▶ **Given information**:
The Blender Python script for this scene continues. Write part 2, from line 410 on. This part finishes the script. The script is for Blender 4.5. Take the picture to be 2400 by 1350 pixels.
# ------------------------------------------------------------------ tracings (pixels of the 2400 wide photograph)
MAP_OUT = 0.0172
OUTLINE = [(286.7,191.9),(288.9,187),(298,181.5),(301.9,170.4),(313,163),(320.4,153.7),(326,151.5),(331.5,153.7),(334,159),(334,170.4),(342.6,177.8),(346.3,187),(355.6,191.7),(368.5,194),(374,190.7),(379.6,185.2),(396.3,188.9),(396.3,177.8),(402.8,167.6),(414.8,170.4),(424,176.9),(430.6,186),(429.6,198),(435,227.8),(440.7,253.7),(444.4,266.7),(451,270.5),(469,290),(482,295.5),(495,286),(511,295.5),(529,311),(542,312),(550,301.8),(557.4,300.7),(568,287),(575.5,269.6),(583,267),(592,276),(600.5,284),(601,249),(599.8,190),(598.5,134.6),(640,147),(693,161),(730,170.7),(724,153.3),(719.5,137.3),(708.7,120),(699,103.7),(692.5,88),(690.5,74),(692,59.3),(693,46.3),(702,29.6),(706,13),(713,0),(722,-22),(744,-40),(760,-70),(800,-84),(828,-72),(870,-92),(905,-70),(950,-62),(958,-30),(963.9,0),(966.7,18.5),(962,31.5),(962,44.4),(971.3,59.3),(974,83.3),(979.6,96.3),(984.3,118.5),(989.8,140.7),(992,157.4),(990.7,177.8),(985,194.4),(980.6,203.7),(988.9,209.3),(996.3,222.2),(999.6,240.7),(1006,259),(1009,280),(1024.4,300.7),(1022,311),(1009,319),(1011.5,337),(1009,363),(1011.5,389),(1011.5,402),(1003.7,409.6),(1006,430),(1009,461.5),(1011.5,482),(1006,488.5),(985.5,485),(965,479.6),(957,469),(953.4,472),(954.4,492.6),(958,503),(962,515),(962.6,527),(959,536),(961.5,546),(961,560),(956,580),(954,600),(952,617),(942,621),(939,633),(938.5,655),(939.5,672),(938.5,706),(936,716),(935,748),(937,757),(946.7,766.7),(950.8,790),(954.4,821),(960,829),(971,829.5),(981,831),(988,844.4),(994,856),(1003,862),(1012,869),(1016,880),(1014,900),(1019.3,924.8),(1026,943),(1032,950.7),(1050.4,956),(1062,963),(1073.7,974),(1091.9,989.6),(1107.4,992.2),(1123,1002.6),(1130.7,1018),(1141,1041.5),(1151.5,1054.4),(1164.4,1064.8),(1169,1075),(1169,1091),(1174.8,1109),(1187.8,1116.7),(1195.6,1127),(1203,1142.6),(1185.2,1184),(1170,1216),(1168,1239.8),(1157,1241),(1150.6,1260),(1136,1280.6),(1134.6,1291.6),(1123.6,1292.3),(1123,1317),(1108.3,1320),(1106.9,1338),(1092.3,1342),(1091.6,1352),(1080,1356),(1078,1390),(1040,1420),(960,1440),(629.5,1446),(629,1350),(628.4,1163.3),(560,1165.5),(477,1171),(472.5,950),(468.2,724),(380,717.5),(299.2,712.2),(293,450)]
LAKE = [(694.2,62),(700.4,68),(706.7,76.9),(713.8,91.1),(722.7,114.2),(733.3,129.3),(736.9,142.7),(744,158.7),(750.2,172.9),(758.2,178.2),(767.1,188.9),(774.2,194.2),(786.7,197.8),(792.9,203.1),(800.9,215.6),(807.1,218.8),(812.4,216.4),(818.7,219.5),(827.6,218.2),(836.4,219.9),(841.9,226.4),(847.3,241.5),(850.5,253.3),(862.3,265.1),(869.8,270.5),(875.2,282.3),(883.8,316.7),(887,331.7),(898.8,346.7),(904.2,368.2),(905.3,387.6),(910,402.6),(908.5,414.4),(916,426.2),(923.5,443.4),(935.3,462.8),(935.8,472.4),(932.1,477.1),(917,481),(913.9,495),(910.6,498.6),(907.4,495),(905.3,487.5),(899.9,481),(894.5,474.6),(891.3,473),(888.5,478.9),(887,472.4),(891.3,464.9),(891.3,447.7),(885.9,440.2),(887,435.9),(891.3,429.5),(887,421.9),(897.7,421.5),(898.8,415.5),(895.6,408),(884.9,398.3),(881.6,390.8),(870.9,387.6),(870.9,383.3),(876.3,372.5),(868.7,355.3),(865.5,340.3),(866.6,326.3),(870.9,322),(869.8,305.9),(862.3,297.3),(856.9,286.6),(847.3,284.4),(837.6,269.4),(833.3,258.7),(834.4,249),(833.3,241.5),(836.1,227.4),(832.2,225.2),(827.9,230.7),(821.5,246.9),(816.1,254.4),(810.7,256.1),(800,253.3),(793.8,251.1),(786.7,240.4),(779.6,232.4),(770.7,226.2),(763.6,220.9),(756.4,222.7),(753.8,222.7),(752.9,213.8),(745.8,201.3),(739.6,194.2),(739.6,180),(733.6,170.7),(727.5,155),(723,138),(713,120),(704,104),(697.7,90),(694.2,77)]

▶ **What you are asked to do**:
Extract the complete listing above, reproducing each line exactly.

▶ **Full output**:
The Blender Python script for this scene continues. Write part 2, from line 410 on. This part finishes the script. The script is for Blender 4.5. Take the picture to be 2400 by 1350 pixels.
# ------------------------------------------------------------------ tracings (pixels of the 2400 wide photograph)
MAP_OUT = 0.0172
OUTLINE = [(286.7,191.9),(288.9,187),(298,181.5),(301.9,170.4),(313,163),(320.4,153.7),(326,151.5),(331.5,153.7),(334,159),(334,170.4),(342.6,177.8),(346.3,187),(355.6,191.7),(368.5,194),(374,190.7),(379.6,185.2),(396.3,188.9),(396.3,177.8),(402.8,167.6),(414.8,170.4),(424,176.9),(430.6,186),(429.6,198),(435,227.8),(440.7,253.7),(444.4,266.7),(451,270.5),(469,290),(482,295.5),(495,286),(511,295.5),(529,311),(542,312),(550,301.8),(557.4,300.7),(568,287),(575.5,269.6),(583,267),(592,276),(600.5,284),(601,249),(599.8,190),(598.5,134.6),(640,147),(693,161),(730,170.7),(724,153.3),(719.5,137.3),(708.7,120),(699,103.7),(692.5,88),(690.5,74),(692,59.3),(693,46.3),(702,29.6),(706,13),(713,0),(722,-22),(744,-40),(760,-70),(800,-84),(828,-72),(870,-92),(905,-70),(950,-62),(958,-30),(963.9,0),(966.7,18.5),(962,31.5),(962,44.4),(971.3,59.3),(974,83.3),(979.6,96.3),(984.3,118.5),(989.8,140.7),(992,157.4),(990.7,177.8),(985,194.4),(980.6,203.7),(988.9,209.3),(996.3,222.2),(999.6,240.7),(1006,259),(1009,280),(1024.4,300.7),(1022,311),(1009,319),(1011.5,337),(1009,363),(1011.5,389),(1011.5,402),(1003.7,409.6),(1006,430),(1009,461.5),(1011.5,482),(1006,488.5),(985.5,485),(965,479.6),(957,469),(953.4,472),(954.4,492.6),(958,503),(962,515),(962.6,527),(959,536),(961.5,546),(961,560),(956,580),(954,600),(952,617),(942,621),(939,633),(938.5,655),(939.5,672),(938.5,706),(936,716),(935,748),(937,757),(946.7,766.7),(950.8,790),(954.4,821),(960,829),(971,829.5),(981,831),(988,844.4),(994,856),(1003,862),(1012,869),(1016,880),(1014,900),(1019.3,924.8),(1026,943),(1032,950.7),(1050.4,956),(1062,963),(1073.7,974),(1091.9,989.6),(1107.4,992.2),(1123,1002.6),(1130.7,1018),(1141,1041.5),(1151.5,1054.4),(1164.4,1064.8),(1169,1075),(1169,1091),(1174.8,1109),(1187.8,1116.7),(1195.6,1127),(1203,1142.6),(1185.2,1184),(1170,1216),(1168,1239.8),(1157,1241),(1150.6,1260),(1136,1280.6),(1134.6,1291.6),(1123.6,1292.3),(1123,1317),(1108.3,1320),(1106.9,1338),(1092.3,1342),(1091.6,1352),(1080,1356),(1078,1390),(1040,1420),(960,1440),(629.5,1446),(629,1350),(628.4,1163.3),(560,1165.5),(477,1171),(472.5,950),(468.2,724),(380,717.5),(299.2,712.2),(293,450)]
LAKE = [(694.2,62),(700.4,68),(706.7,76.9),(713.8,91.1),(722.7,114.2),(733.3,129.3),(736.9,142.7),(744,158.7),(750.2,172.9),(758.2,178.2),(767.1,188.9),(774.2,194.2),(786.7,197.8),(792.9,203.1),(800.9,215.6),(807.1,218.8),(812.4,216.4),(818.7,219.5),(827.6,218.2),(836.4,219.9),(841.9,226.4),(847.3,241.5),(850.5,253.3),(862.3,265.1),(869.8,270.5),(875.2,282.3),(883.8,316.7),(887,331.7),(898.8,346.7),(904.2,368.2),(905.3,387.6),(910,402.6),(908.5,414.4),(916,426.2),(923.5,443.4),(935.3,462.8),(935.8,472.4),(932.1,477.1),(917,481),(913.9,495),(910.6,498.6),(907.4,495),(905.3,487.5),(899.9,481),(894.5,474.6),(891.3,473),(888.5,478.9),(887,472.4),(891.3,464.9),(891.3,447.7),(885.9,440.2),(887,435.9),(891.3,429.5),(887,421.9),(897.7,421.5),(898.8,415.5),(895.6,408),(884.9,398.3),(881.6,390.8),(870.9,387.6),(870.9,383.3),(876.3,372.5),(868.7,355.3),(865.5,340.3),(866.6,326.3),(870.9,322),(869.8,305.9),(862.3,297.3),(856.9,286.6),(847.3,284.4),(837.6,269.4),(833.3,258.7),(834.4,249),(833.3,241.5),(836.1,227.4),(832.2,225.2),(827.9,230.7),(821.5,246.9),(816.1,254.4),(810.7,256.1),(800,253.3),(793.8,251.1),(786.7,240.4),(779.6,232.4),(770.7,226.2),(763.6,220.9),(756.4,222.7),(753.8,222.7),(752.9,213.8),(745.8,201.3),(739.6,194.2),(739.6,180),(733.6,170.7),(727.5,155),(723,138),(713,120),(704,104),(697.7,90),(694.2,77)]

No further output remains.